The facilitator opened the evening by describing the division of responsibilities between elected officials and staff and urging the council to concentrate on high-level purpose and priorities. “We’re gonna put the objectives into 3 categories,” the facilitator said, explaining the exercise that would leave administration with around 15–20 priority items to track.
Council members spent much of the meeting word‑smithing Goal 1, which centers on identity and community. Several members proposed alternatives — including “preserve community identity,” “grow community identity,” and the metaphor “fabric of the community” — before many settled behind wording framed as “deepen and enrich the sense of community and identity of the city.” A council member who focused on downtown and land‑use matters urged that the goal align arts, housing and business development to bring long‑term vibrancy to the core.
Goal 2 prompted debate over how to capture two‑way engagement and accuracy of information. Members discussed options such as “engage and inform,” “foster,” and “cultivate an engaged, well‑informed community,” with several council members arguing the goal should reflect responsiveness and accurate channels for public communication.
On internal government functions (Goal 3) the facilitator framed the item as inward‑facing — emphasizing employee culture, succession planning and training — and council members proposed language that would attract and retain quality employees and elected officials while building clear systems and accountability.

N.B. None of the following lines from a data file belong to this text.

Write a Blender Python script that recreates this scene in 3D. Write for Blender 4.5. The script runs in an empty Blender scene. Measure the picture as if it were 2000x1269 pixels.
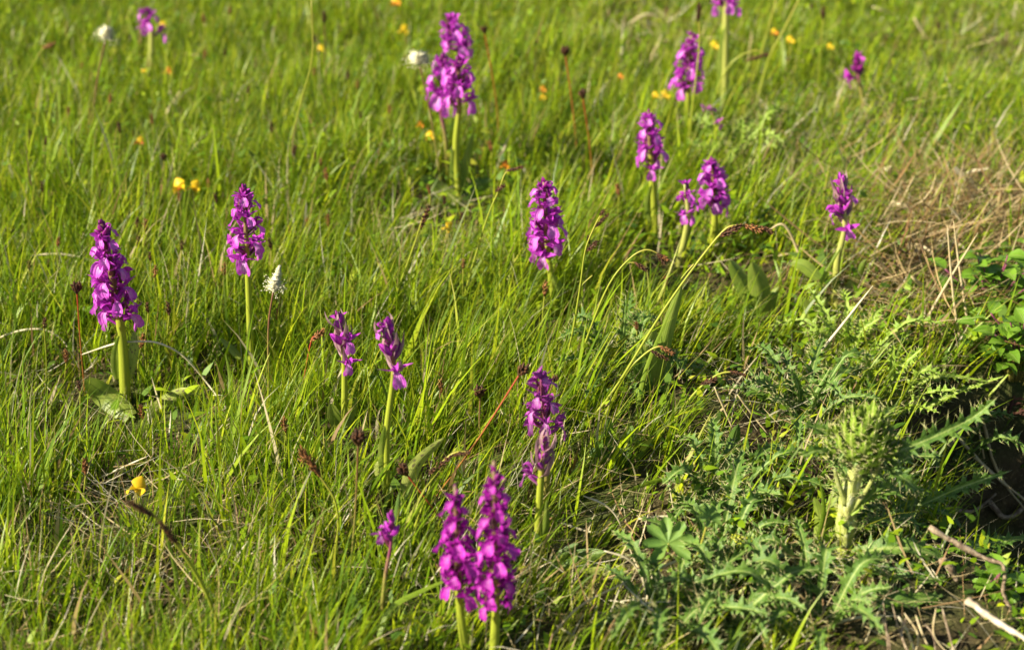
import bpy, math, random
import numpy as np
from mathutils import Vector, Matrix, Euler, Quaternion

random.seed(7)
RS = np.random.RandomState(11)
scene = bpy.context.scene
COL = scene.collection

# ------------------------------------------------------------------ camera
CAM_H, PITCH, FOCAL = 0.71, math.radians(27.0), 60.0
cam_d = bpy.data.cameras.new('camera')
cam = bpy.data.objects.new('camera', cam_d)
COL.objects.link(cam)
cam.location = (0, 0, CAM_H)
cam.rotation_euler = (math.radians(90) - PITCH, 0, 0)
cam_d.lens = FOCAL
cam_d.sensor_width = 36.0
cam_d.clip_start = 0.01
cam_d.clip_end = 500.0
cam_d.dof.use_dof = True
cam_d.dof.focus_distance = 1.34
cam_d.dof.aperture_fstop = 5.8
cam_d.dof.aperture_blades = 7
scene.camera = cam

# ------------------------------------------------------------------ sky and sun
SUN_EL = math.radians(34)
sx, sy = -0.90, -0.34
sl = math.hypot(sx, sy)
SUNV = Vector((sx / sl * math.cos(SUN_EL), sy / sl * math.cos(SUN_EL), math.sin(SUN_EL)))
world = bpy.data.worlds.new('World')
scene.world = world
world.use_nodes = True
wn = world.node_tree
bg = wn.nodes['Background']
sky = wn.nodes.new('ShaderNodeTexSky')
sky.sky_type = 'NISHITA'
sky.sun_disc = False
sky.sun_elevation = SUN_EL
sky.sun_rotation = math.atan2(SUNV.x, SUNV.y)
wn.links.new(sky.outputs[0], bg.inputs['Color'])
bg.inputs['Strength'].default_value = 0.05
sun_d = bpy.data.lights.new('sun', 'SUN')
sun_d.energy = 5.0
sun_d.angle = math.radians(0.5)
sun_d.color = (1.0, 0.91, 0.74)
sun = bpy.data.objects.new('sun', sun_d)
COL.objects.link(sun)
sun.rotation_euler = SUNV.to_track_quat('Z', 'Y').to_euler()
scene.view_settings.view_transform = 'Standard'
scene.view_settings.look = 'None'
scene.view_settings.gamma = 1.0
scene.view_settings.use_curve_mapping = False
scene.view_settings.exposure = 1.18
scene.render.engine = 'CYCLES'
scene.cycles.max_bounces = 6
scene.cycles.diffuse_bounces = 3
scene.cycles.transmission_bounces = 3

# ------------------------------------------------------------------ terrain and pixel helpers
def sstep(a, b, t):
    t = np.clip((t - a) / (b - a), 0, 1)
    return t * t * (3 - 2 * t)

def gully(x, y):
    """1 where the bank has fallen away (right of the thistle)"""
    edge = 0.335 + 0.03 * np.sin(y * 9.0) + 0.55 * sstep(1.25, 1.42, y) + 0.06 * sstep(1.05, 0.8, y)
    return sstep(-0.01, 0.075, x - edge)

def hgt(x, y):
    b = (0.010 * np.sin(x * 7.3 + 1.2) * np.sin(y * 6.1 + 0.4) + 0.006 * np.sin(x * 17.1 + y * 9.7)
         + 0.005 * np.sin(y * 21.0 - x * 6.0 + 2.0) + 0.003 * np.sin(x * 41 + 0.5) * np.sin(y * 37 + 1.0))
    far = np.exp(-np.maximum(np.hypot(x, y) - 5.0, 0) ** 2 / 20.0)
    return b - 0.38 * gully(x, y) * far

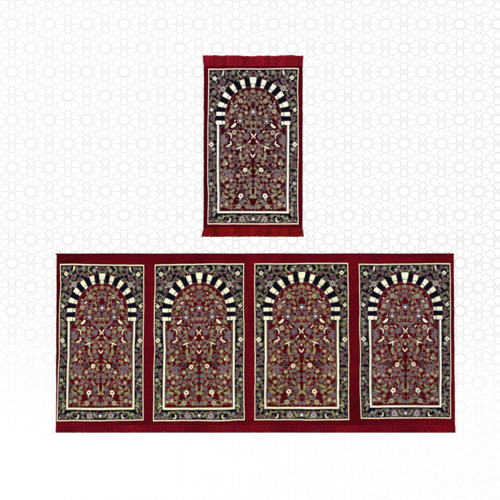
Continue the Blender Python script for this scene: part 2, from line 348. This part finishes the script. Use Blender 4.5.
FX, FY = np.meshgrid(xs, ys)
def jag(v, s, seed): return (vnoise(v, v*0+seed*3.7, s, 1, seed)-.5)
def panel(des, quad, z0, parent, seed, gain=1.0):
    """quad: TL TR BR BL layout corners"""
    img, reg = des
    U = (FX-X0)/(X1-X0); V = (FY-Y0)/(Y1-Y0)
    q = np.array(quad, dtype=float)
    px = (q[0, 0]*(1-U)+q[1, 0]*U)*(1-V)+(q[3, 0]*(1-U)+q[2, 0]*U)*V
    py = (q[0, 1]*(1-U)+q[1, 1]*U)*(1-V)+(q[3, 1]*(1-U)+q[2, 1]*U)*V
    # weave never runs dead straight
    px = px+(vnoise(px, py, 30, 22, seed)-.5)*.9+(vnoise(px, py, 400, 7, seed+1)-.5)*.28
    py = py+(vnoise(px, py, 24, 30, seed+2)-.5)*.9+(vnoise(px, py, 6, 400, seed+3)-.5)*.28
    r = np.random.default_rng(seed)
    z = z0+(vnoise(px, py, .8, .8, seed+4)-.5)*.0007+(vnoise(px, py, 9, 5, seed+5)-.5)*.0010
    z = z+np.where(reg == 1, .0004, 0)+np.where(reg == 2, .0004, 0)
    edge = np.minimum(np.minimum(U*NX, (1-U)*NX), np.minimum(V*NY, (1-V)*NY))
    z = np.where(edge < 1.5, z0-.0035, z)
    col = img*(1+(r.random(img.shape[:2])[..., None]-.5)*np.where(img.mean(-1, keepdims=True) > .4, .2, .5))
    col = col*(1+(vnoise(px, py, 14, 40, seed+6)[..., None]-.5)*.22)*(1+(vnoise(px, py, 60, 1.3, seed+7)[..., None]-.5)*.22)*gain
    col = np.clip(col, 0, .93)
    co = np.stack([(px-250)*K, (250-py)*K, z], -1).reshape(-1, 3)
    idx = np.arange(NX*NY).reshape(NY, NX)
    quads = np.stack([idx[:-1, :-1], idx[1:, :-1], idx[1:, 1:], idx[:-1, 1:]], -1)
    fr = reg[:-1, :-1]
    fr = np.concatenate([reg[:-1, :HX-1], reg[:-1, 1:][:, HX-1:]], axis=1)   # mirrored choice
    base = None
    for k in (0, 1, 2, 3, 4):
        f = quads[fr == k]
        uq, inv = np.unique(f.ravel(), return_inverse=True)
        me = mesh_np(REGN[k], co[uq], inv.reshape(-1, 4), col.reshape(-1, 3)[uq])
        if k == 0: base = link('prayer_panel', me, PILE, parent)
        else: link(REGN[k], me, PILE, base)
    return base

def rug_body(name, quad, step, z0, parent, rgb, seed, wob=.35):
    q = np.array(quad, dtype=float)
    w = abs(q[1, 0]-q[0, 0]); h = abs(q[3, 1]-q[0, 1])
    nx = int(w/step); ny = int(h/step)
    U, V = np.meshgrid(np.linspace(0, 1, nx), np.linspace(0, 1, ny))
    px = (q[0, 0]*(1-U)+q[1, 0]*U)*(1-V)+(q[3, 0]*(1-U)+q[2, 0]*U)*V
    py = (q[0, 1]*(1-U)+q[1, 1]*U)*(1-V)+(q[3, 1]*(1-U)+q[2, 1]*U)*V
    px = px+(vnoise(px*0, py, 9, 9, seed)-.5)*wob+(vnoise(px*0+5, py, 2, 1.5, seed+1)-.5)*.25
    py = py+(vnoise(px, py*0, 14, 9, seed+2)-.5)*wob
    d = np.minimum(np.minimum(U*w, (1-U)*w), np.minimum(V*h, (1-V)*h))
    z = z0*np.sqrt(np.clip(1-np.clip(1-(d)/1.0, 0, 1)**2, 0, 1))+(vnoise(px, py, .9, .9, seed+3)-.5)*.0009*(d > .5)
    z = z+.0006
    base = lin(rgb)
    col = np.ones(U.shape+(3,))*base
    col = col*(1+(rng.random(U.shape)[..., None]-.5)*.30)*(1+(vnoise(px, py, 11, 45, seed+4)[..., None]-.5)*.55)*(1+(vnoise(px, py, 70, 60, seed+9)[..., None]-.5)*.5)
    col = col*(1+(vnoise(px, py, 50, 1.6, seed+5)[..., None]-.5)*.3)
    co = np.stack([(px-250)*K, (250-py)*K, z], -1).reshape(-1, 3)
    idx = np.arange(nx*ny).reshape(ny, nx)
    f = np.stack([idx[:-1, :-1], idx[1:, :-1], idx[1:, 1:], idx[:-1, 1:]], -1).reshape(-1, 4)
    # skirt down to the floor on the outside
    me = mesh_np(name, co, f, col.reshape(-1, 3))
    return link(name, me, PILE, parent)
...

For Goal 4, members aimed to capture fiscal prudence, technology and partnerships; suggested phrasings included “provide an efficient, adaptable, proactive and transparent government for stakeholders.” On Goal 5, participants discussed whether the heading “infrastructure” was right and landed on language stressing public infrastructure as a means to a safe, sustainable community — with examples like reliable pipes, roads and drainage called out as core elements.
After revising goal language, the council carried out a hands‑on prioritization exercise in small groups. The facilitator instructed members to sort objectives into three piles — highest priority, important but not immediate, and lower priority — and to target 3–4 priority items per goal so staff would have a focused work plan. During group work, members combined overlapping items (for example, code/ordinance changes tied to housing and lighting) and flagged the need for clearer systems to collect performance data before measurable targets can be set.
“There are 40 objectives; the administration can’t reasonably deliver all of them at once,” the facilitator said, urging the council to accept a smaller set of near‑term priorities for reporting and budgeting purposes. The facilitator committed to delivering a refined document to the city manager and to assisting staff in developing measurables for the selected priority objectives. Council members also noted that the prioritized goals and objectives typically move into the budget process for adoption and ongoing progress reporting.
The workshop concluded with group summaries of the agreed‑upon high‑priority items and a plan for staff follow‑up; no formal council votes were held at the session. The facilitator and council thanked participants and closed the meeting.
The next step is for city staff to convert the council’s prioritized objectives into specific, measurable indicators and timelines and to return a draft for council review and possible formal adoption.